**Stated task**.
Copy out every line exactly, passing over the pictures.

**Data provided**.
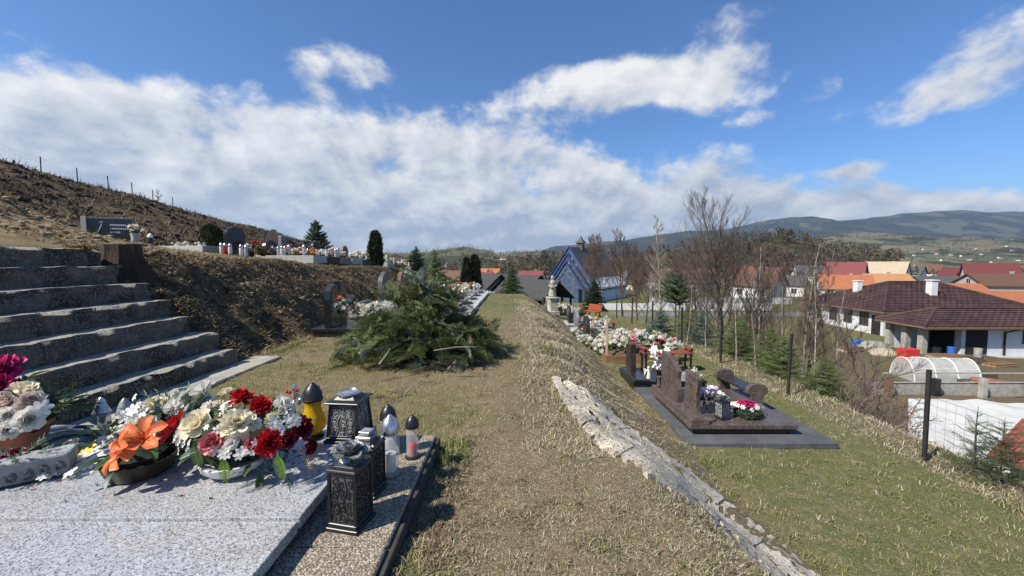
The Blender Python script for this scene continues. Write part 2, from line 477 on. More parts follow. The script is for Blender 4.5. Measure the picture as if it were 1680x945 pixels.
hm_forest = hill_mat('far_forest', ((.020, .026, .018), (.055, .050, .035), (.035, .04, .025), (.10, .095, .055)), .0022)
hm_field = hill_mat('field_slopes', ((.045, .048, .030), (.11, .115, .055), (.16, .15, .085), (.19, .15, .10)), .0035)
hm_wood = hill_mat('near_wood', ((.045, .042, .026), (.09, .078, .045)), .03)
hm_mid = hill_mat('mid_hill', ((.040, .042, .028), (.10, .11, .05), (.13, .13, .065), (.15, .125, .08)), .004, thr=(.48, .56))
hill('mountain', [(700, 428), (860, 424), (905, 409), (960, 404), (1020, 396), (1100, 386), (1180, 372), (1250, 361), (1330, 357), (1365, 362), (1420, 353), (1480, 347), (1560, 344), (1640, 347), (1760, 350), (2000, 372), (2400, 400)], 6500, 2600, 1800, hm_forest, 90, 900, 21, 220, 34, -40)
hill('hill', [(960, 432), (1080, 420), (1240, 398), (1330, 388), (1400, 384), (1480, 388), (1560, 391), (1640, 392), (1760, 390), (2000, 400), (2300, 420)], 3000, 1900, 900, hm_field, 40, 420, 22, 220, 40, -25)
hill('hill', [(500, 428), (560, 420), (620, 418), (700, 416), (745, 411), (765, 409), (800, 413), (815, 416), (845, 410), (880, 412), (930, 418), (1000, 424), (1100, 432)], 1700, 900, 500, hm_mid, 22, 190, 23, 180, 30, -20)
hill('hill', [(100, 400), (300, 404), (450, 412), (560, 418), (650, 426), (760, 436)], 2400, 800, 500, hm_mid, 20, 300, 27, 120, 24, -20)
hill('hill', [(960, 445), (1080, 420), (1180, 404), (1255, 391), (1300, 396), (1350, 410), (1420, 425), (1500, 440)], 420, 130, 120, hm_wood, 5, 30, 24, 160, 30, -11)
hill('hill', [(700, 452), (780, 440), (840, 434), (900, 429), (950, 426), (1040, 428), (1120, 440)], 420, 130, 100, hm_wood, 4, 30, 25, 140, 24, -11)
# ================================================================== FLOWER / PLANT SHAPES
def petal(mb, L, W, a0, a1, phi, r0=0., z0=0., cup=.3, nu=4, nv=4, ruf=0., rs=0, point=.35):
    q = random.Random(rs); vs = []; r, z = r0, z0; pv = 0
    for j in range(nv + 1):
        v = j / nv; a = a0 + (a1 - a0) * v
        r += sin(a) * L * (v - pv); z += cos(a) * L * (v - pv); pv = v
        w = W * (.22 + .78 * sin(pi * min(1, v * .62 + .0) ** 1.0 * .95)) * (1 if v < 1 else 1 - point)
        for i in range(nu + 1):
            u = i / nu * 2 - 1
            e = q.uniform(-ruf, ruf) * L * v
            off = cup * u * u * w
            rr = r - cos(a) * off + e; zz = z + sin(a) * off + e * .7; s = u * w / 2
            vs.append((rr * cos(phi) - s * sin(phi), rr * sin(phi) + s * cos(phi), zz))
    n = nu + 1
    mb.add(vs, [(j * n + i, j * n + i + 1, (j + 1) * n + i + 1, (j + 1) * n + i) for j in range(nv) for i in range(nu)])


def fl_rose(r=1., seed=0, ruf=.0, op=1.):
    mb = MB(); q = random.Random(seed)
    for n, a0, a1, L, W, r0, z0 in ((3, .10, -.25, .62, .5, .06, .12), (4, .25, -.05, .72, .68, .12, .08), (5, .5 * op, .25 * op, .82, .82, .16, .04), (5, .85 * op, .75 * op, .9, .95, .2, 0), (6, 1.15 * op, 1.35 * op, .95, 1.0, .2, -.06)):
        p0 = q.uniform(0, 6)
        for k in range(n): petal(mb, L * r * q.uniform(.92, 1.08), W * r, a0 + q.uniform(-.1, .1), a1 + q.uniform(-.15, .15), p0 + 2 * pi * k / n, r0 * r, z0 * r, .32, ruf=ruf, rs=q.random(), point=.3)
    return mb


def fl_peony(r=1., seed=0):
    mb = MB(); q = random.Random(seed)
    for n, a, L, z0 in ((7, .25, .7, .2), (9, .55, .8, .15), (11, .9, .9, .1), (12, 1.25, .95, .02), (10, 1.55, .95, -.08)):
        for k in range(n): petal(mb, L * r * q.uniform(.85, 1.1), .55 * r, a + q.uniform(-.2, .2), a + q.uniform(-.3, .3), 2 * pi * k / n + q.uniform(-.2, .2) + n, .05 * r, z0 * r, .25, 3, 3, ruf=.09, rs=q.random(), point=.15)
    return mb


def fl_lily(r=1., seed=0, n=6):
    mb = MB(); q = random.Random(seed)
    for k in range(n): petal(mb, 1.12 * r * q.uniform(.9, 1.05), .52 * r, .45 + .12 * (k % 2), 1.9 + q.uniform(-.25, .2), 2 * pi * k / n, .02 * r, 0, .28, 4, 7, ruf=.02, rs=q.random(), point=.8)
    for k in range(5):
        a = 2 * pi * k / 5; mb.tube([(0, 0, 0), (.1 * r * cos(a), .1 * r * sin(a), .35 * r), (.22 * r * cos(a), .22 * r * sin(a), .55 * r)], .014 * r, 4)
    return mb


def fl_daisy(r=1., seed=0, n=6):
    mb = MB(); q = random.Random(seed)
    for k in range(n): petal(mb, r, .62 * r, 1.0 + q.uniform(-.2, .2), 1.6 + q.uniform(-.2, .2), 2 * pi * k / n, .05 * r, 0, .15, 2, 3, rs=q.random(), point=.5)
    mb.blob((0, 0, .06 * r), (.14 * r, .14 * r, .1 * r), 1, 6, 4)
    return mb


def fl_mum(r=1., seed=0, big=34):
    mb = MB(); q = random.Random(seed)
    for k in range(big):
        th = math.acos(1 - 1.15 * (k + .5) / big); ph = k * 2.39996
        petal(mb, r * q.uniform(.85, 1.05), .34 * r, th * .8, th * 1.15, ph, 0, .05 * r, .3, 1, 2, rs=q.random(), point=.5)
    return mb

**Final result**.
The Blender Python script for this scene continues. Write part 2, from line 477 on. More parts follow. The script is for Blender 4.5. Measure the picture as if it were 1680x945 pixels.
hm_forest = hill_mat('far_forest', ((.020, .026, .018), (.055, .050, .035), (.035, .04, .025), (.10, .095, .055)), .0022)
hm_field = hill_mat('field_slopes', ((.045, .048, .030), (.11, .115, .055), (.16, .15, .085), (.19, .15, .10)), .0035)
hm_wood = hill_mat('near_wood', ((.045, .042, .026), (.09, .078, .045)), .03)
hm_mid = hill_mat('mid_hill', ((.040, .042, .028), (.10, .11, .05), (.13, .13, .065), (.15, .125, .08)), .004, thr=(.48, .56))
hill('mountain', [(700, 428), (860, 424), (905, 409), (960, 404), (1020, 396), (1100, 386), (1180, 372), (1250, 361), (1330, 357), (1365, 362), (1420, 353), (1480, 347), (1560, 344), (1640, 347), (1760, 350), (2000, 372), (2400, 400)], 6500, 2600, 1800, hm_forest, 90, 900, 21, 220, 34, -40)
hill('hill', [(960, 432), (1080, 420), (1240, 398), (1330, 388), (1400, 384), (1480, 388), (1560, 391), (1640, 392), (1760, 390), (2000, 400), (2300, 420)], 3000, 1900, 900, hm_field, 40, 420, 22, 220, 40, -25)
hill('hill', [(500, 428), (560, 420), (620, 418), (700, 416), (745, 411), (765, 409), (800, 413), (815, 416), (845, 410), (880, 412), (930, 418), (1000, 424), (1100, 432)], 1700, 900, 500, hm_mid, 22, 190, 23, 180, 30, -20)
hill('hill', [(100, 400), (300, 404), (450, 412), (560, 418), (650, 426), (760, 436)], 2400, 800, 500, hm_mid, 20, 300, 27, 120, 24, -20)
hill('hill', [(960, 445), (1080, 420), (1180, 404), (1255, 391), (1300, 396), (1350, 410), (1420, 425), (1500, 440)], 420, 130, 120, hm_wood, 5, 30, 24, 160, 30, -11)
hill('hill', [(700, 452), (780, 440), (840, 434), (900, 429), (950, 426), (1040, 428), (1120, 440)], 420, 130, 100, hm_wood, 4, 30, 25, 140, 24, -11)
# ================================================================== FLOWER / PLANT SHAPES
def petal(mb, L, W, a0, a1, phi, r0=0., z0=0., cup=.3, nu=4, nv=4, ruf=0., rs=0, point=.35):
    q = random.Random(rs); vs = []; r, z = r0, z0; pv = 0
    for j in range(nv + 1):
        v = j / nv; a = a0 + (a1 - a0) * v
        r += sin(a) * L * (v - pv); z += cos(a) * L * (v - pv); pv = v
        w = W * (.22 + .78 * sin(pi * min(1, v * .62 + .0) ** 1.0 * .95)) * (1 if v < 1 else 1 - point)
        for i in range(nu + 1):
            u = i / nu * 2 - 1
            e = q.uniform(-ruf, ruf) * L * v
            off = cup * u * u * w
            rr = r - cos(a) * off + e; zz = z + sin(a) * off + e * .7; s = u * w / 2
            vs.append((rr * cos(phi) - s * sin(phi), rr * sin(phi) + s * cos(phi), zz))
    n = nu + 1
    mb.add(vs, [(j * n + i, j * n + i + 1, (j + 1) * n + i + 1, (j + 1) * n + i) for j in range(nv) for i in range(nu)])


def fl_rose(r=1., seed=0, ruf=.0, op=1.):
    mb = MB(); q = random.Random(seed)
    for n, a0, a1, L, W, r0, z0 in ((3, .10, -.25, .62, .5, .06, .12), (4, .25, -.05, .72, .68, .12, .08), (5, .5 * op, .25 * op, .82, .82, .16, .04), (5, .85 * op, .75 * op, .9, .95, .2, 0), (6, 1.15 * op, 1.35 * op, .95, 1.0, .2, -.06)):
        p0 = q.uniform(0, 6)
        for k in range(n): petal(mb, L * r * q.uniform(.92, 1.08), W * r, a0 + q.uniform(-.1, .1), a1 + q.uniform(-.15, .15), p0 + 2 * pi * k / n, r0 * r, z0 * r, .32, ruf=ruf, rs=q.random(), point=.3)
    return mb


def fl_peony(r=1., seed=0):
    mb = MB(); q = random.Random(seed)
    for n, a, L, z0 in ((7, .25, .7, .2), (9, .55, .8, .15), (11, .9, .9, .1), (12, 1.25, .95, .02), (10, 1.55, .95, -.08)):
        for k in range(n): petal(mb, L * r * q.uniform(.85, 1.1), .55 * r, a + q.uniform(-.2, .2), a + q.uniform(-.3, .3), 2 * pi * k / n + q.uniform(-.2, .2) + n, .05 * r, z0 * r, .25, 3, 3, ruf=.09, rs=q.random(), point=.15)
    return mb


def fl_lily(r=1., seed=0, n=6):
    mb = MB(); q = random.Random(seed)
    for k in range(n): petal(mb, 1.12 * r * q.uniform(.9, 1.05), .52 * r, .45 + .12 * (k % 2), 1.9 + q.uniform(-.25, .2), 2 * pi * k / n, .02 * r, 0, .28, 4, 7, ruf=.02, rs=q.random(), point=.8)
    for k in range(5):
        a = 2 * pi * k / 5; mb.tube([(0, 0, 0), (.1 * r * cos(a), .1 * r * sin(a), .35 * r), (.22 * r * cos(a), .22 * r * sin(a), .55 * r)], .014 * r, 4)
    return mb


def fl_daisy(r=1., seed=0, n=6):
    mb = MB(); q = random.Random(seed)
    for k in range(n): petal(mb, r, .62 * r, 1.0 + q.uniform(-.2, .2), 1.6 + q.uniform(-.2, .2), 2 * pi * k / n, .05 * r, 0, .15, 2, 3, rs=q.random(), point=.5)
    mb.blob((0, 0, .06 * r), (.14 * r, .14 * r, .1 * r), 1, 6, 4)
    return mb


def fl_mum(r=1., seed=0, big=34):
    mb = MB(); q = random.Random(seed)
    for k in range(big):
        th = math.acos(1 - 1.15 * (k + .5) / big); ph = k * 2.39996
        petal(mb, r * q.uniform(.85, 1.05), .34 * r, th * .8, th * 1.15, ph, 0, .05 * r, .3, 1, 2, rs=q.random(), point=.5)
    return mb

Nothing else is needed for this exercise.